[start PROVIDED INFORMATION]

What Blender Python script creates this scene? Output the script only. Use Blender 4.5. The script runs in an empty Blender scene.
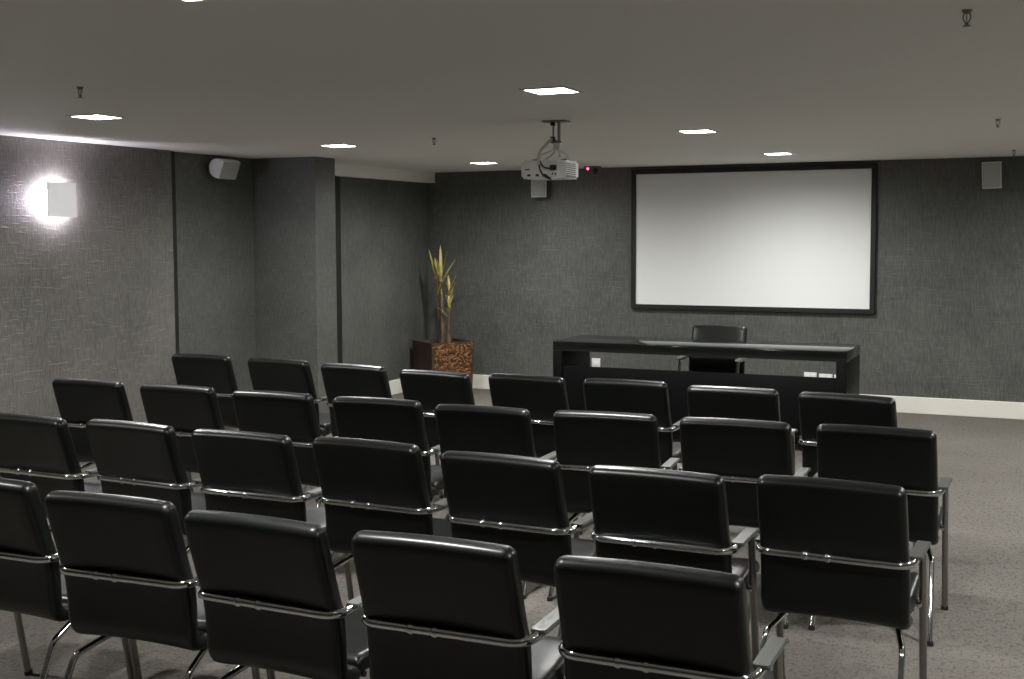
import bpy, bmesh, math, random
from mathutils import Vector, Matrix
random.seed(7)
PI = math.pi
COL = bpy.context.scene.collection
sc = bpy.context.scene

# ------------------------------------------------------------------ materials
def mat(name, color=(.5, .5, .5), rough=.5, metal=0.0, spec=.5, emit=None, estr=0.0, coat=0.0):
    m = bpy.data.materials.new(name); m.use_nodes = True
    b = m.node_tree.nodes['Principled BSDF']
    b.inputs['Base Color'].default_value = (*color, 1)
    b.inputs['Roughness'].default_value = rough
    b.inputs['Metallic'].default_value = metal
    b.inputs['Specular IOR Level'].default_value = spec
    b.inputs['Coat Weight'].default_value = coat
    if emit:
        b.inputs['Emission Color'].default_value = (*emit, 1)
        b.inputs['Emission Strength'].default_value = estr
    return m

class N:
    """small helper for node graphs"""
    def __init__(s, m):
        s.t = m.node_tree; s.n = s.t.nodes; s.l = s.t.links
        s.b = s.n['Principled BSDF']
        s.tc = s.n.new('ShaderNodeTexCoord')
    def scaled(s, v, src='Object'):
        mp = s.n.new('ShaderNodeMapping'); mp.inputs['Scale'].default_value = v
        s.l.new(s.tc.outputs[src], mp.inputs['Vector']); return mp.outputs['Vector']
    def noise(s, vec, scale=1, detail=3, rough=.5, dist=0):
        x = s.n.new('ShaderNodeTexNoise'); x.inputs['Scale'].default_value = scale
        x.inputs['Detail'].default_value = detail; x.inputs['Roughness'].default_value = rough
        x.inputs['Distortion'].default_value = dist
        s.l.new(vec, x.inputs['Vector']); return x.outputs['Fac']
    def ramp(s, fac, stops):
        r = s.n.new('ShaderNodeValToRGB'); e = r.color_ramp.elements
        while len(e) < len(stops): e.new(.5)
        for i, (p, c) in enumerate(stops):
            e[i].position = p; e[i].color = (*c, 1) if len(c) == 3 else c
        s.l.new(fac, r.inputs['Fac']); return r.outputs['Color']
    def mix(s, fac, a, b, mode='MIX'):
        x = s.n.new('ShaderNodeMix'); x.data_type = 'RGBA'; x.blend_type = mode
        if isinstance(fac, (int, float)): x.inputs['Factor'].default_value = fac
        else: s.l.new(fac, x.inputs['Factor'])
        for k, v in (('A', a), ('B', b)):
            i = [q for q in x.inputs if q.name == k and q.type == 'RGBA'][0]
            if isinstance(v, tuple): i.default_value = (*v, 1)
            else: s.l.new(v, i)
        return [q for q in x.outputs if q.type == 'RGBA'][0]
    def math(s, op, a, b=0.0):
        x = s.n.new('ShaderNodeMath'); x.operation = op
        for i, v in enumerate((a, b)):
            if isinstance(v, (int, float)): x.inputs[i].default_value = v
            else: s.l.new(v, x.inputs[i])
        return x.outputs[0]
    def color(s, c): s.l.new(c, s.b.inputs['Base Color'])
    def bump(s, h, strength=.3, dist=.002):
        x = s.n.new('ShaderNodeBump'); x.inputs['Strength'].default_value = strength
        x.inputs['Distance'].default_value = dist
        s.l.new(h, x.inputs['Height']); s.l.new(x.outputs['Normal'], s.b.inputs['Normal'])

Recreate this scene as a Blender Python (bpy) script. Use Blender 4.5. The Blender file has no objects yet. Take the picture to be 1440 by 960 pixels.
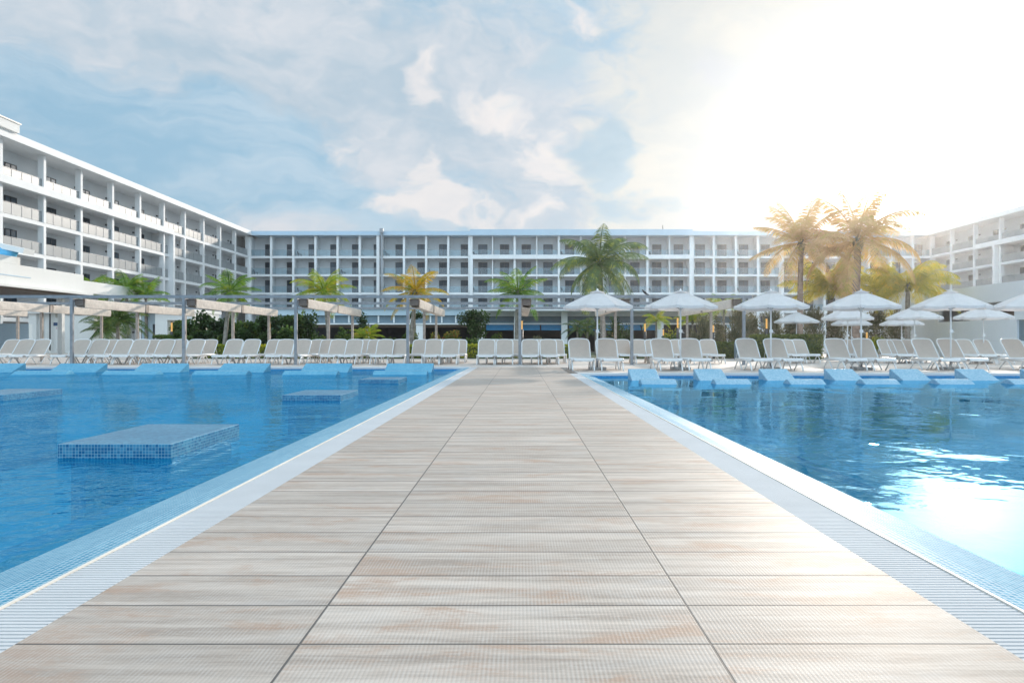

[end PROVIDED INFORMATION]

> _EXERCISE_
A faithful copy of the records above is needed, with the pictures left out.

> _WORKED SOLUTION_
What Blender Python script creates this scene? Output the script only. Use Blender 4.5. The script runs in an empty Blender scene.
import bpy, bmesh, math, random
from mathutils import Vector, Matrix
random.seed(7)
PI = math.pi
COL = bpy.context.scene.collection
sc = bpy.context.scene

# ------------------------------------------------------------------ materials
def mat(name, color=(.5, .5, .5), rough=.5, metal=0.0, spec=.5, emit=None, estr=0.0, coat=0.0):
    m = bpy.data.materials.new(name); m.use_nodes = True
    b = m.node_tree.nodes['Principled BSDF']
    b.inputs['Base Color'].default_value = (*color, 1)
    b.inputs['Roughness'].default_value = rough
    b.inputs['Metallic'].default_value = metal
    b.inputs['Specular IOR Level'].default_value = spec
    b.inputs['Coat Weight'].default_value = coat
    if emit:
        b.inputs['Emission Color'].default_value = (*emit, 1)
        b.inputs['Emission Strength'].default_value = estr
    return m

class N:
    """small helper for node graphs"""
    def __init__(s, m):
        s.t = m.node_tree; s.n = s.t.nodes; s.l = s.t.links
        s.b = s.n['Principled BSDF']
        s.tc = s.n.new('ShaderNodeTexCoord')
    def scaled(s, v, src='Object'):
        mp = s.n.new('ShaderNodeMapping'); mp.inputs['Scale'].default_value = v
        s.l.new(s.tc.outputs[src], mp.inputs['Vector']); return mp.outputs['Vector']
    def noise(s, vec, scale=1, detail=3, rough=.5, dist=0):
        x = s.n.new('ShaderNodeTexNoise'); x.inputs['Scale'].default_value = scale
        x.inputs['Detail'].default_value = detail; x.inputs['Roughness'].default_value = rough
        x.inputs['Distortion'].default_value = dist
        s.l.new(vec, x.inputs['Vector']); return x.outputs['Fac']
    def ramp(s, fac, stops):
        r = s.n.new('ShaderNodeValToRGB'); e = r.color_ramp.elements
        while len(e) < len(stops): e.new(.5)
        for i, (p, c) in enumerate(stops):
            e[i].position = p; e[i].color = (*c, 1) if len(c) == 3 else c
        s.l.new(fac, r.inputs['Fac']); return r.outputs['Color']
    def mix(s, fac, a, b, mode='MIX'):
        x = s.n.new('ShaderNodeMix'); x.data_type = 'RGBA'; x.blend_type = mode
        if isinstance(fac, (int, float)): x.inputs['Factor'].default_value = fac
        else: s.l.new(fac, x.inputs['Factor'])
        for k, v in (('A', a), ('B', b)):
            i = [q for q in x.inputs if q.name == k and q.type == 'RGBA'][0]
            if isinstance(v, tuple): i.default_value = (*v, 1)
            else: s.l.new(v, i)
        return [q for q in x.outputs if q.type == 'RGBA'][0]
    def math(s, op, a, b=0.0):
        x = s.n.new('ShaderNodeMath'); x.operation = op
        for i, v in enumerate((a, b)):
            if isinstance(v, (int, float)): x.inputs[i].default_value = v
            else: s.l.new(v, x.inputs[i])
        return x.outputs[0]
    def color(s, c): s.l.new(c, s.b.inputs['Base Color'])
    def bump(s, h, strength=.3, dist=.002):
        x = s.n.new('ShaderNodeBump'); x.inputs['Strength'].default_value = strength
        x.inputs['Distance'].default_value = dist
        s.l.new(h, x.inputs['Height']); s.l.new(x.outputs['Normal'], s.b.inputs['Normal'])

Recreate this scene as a Blender Python (bpy) script. Use Blender 4.5. The Blender file has no objects yet. Take the picture to be 1440 by 960 pixels.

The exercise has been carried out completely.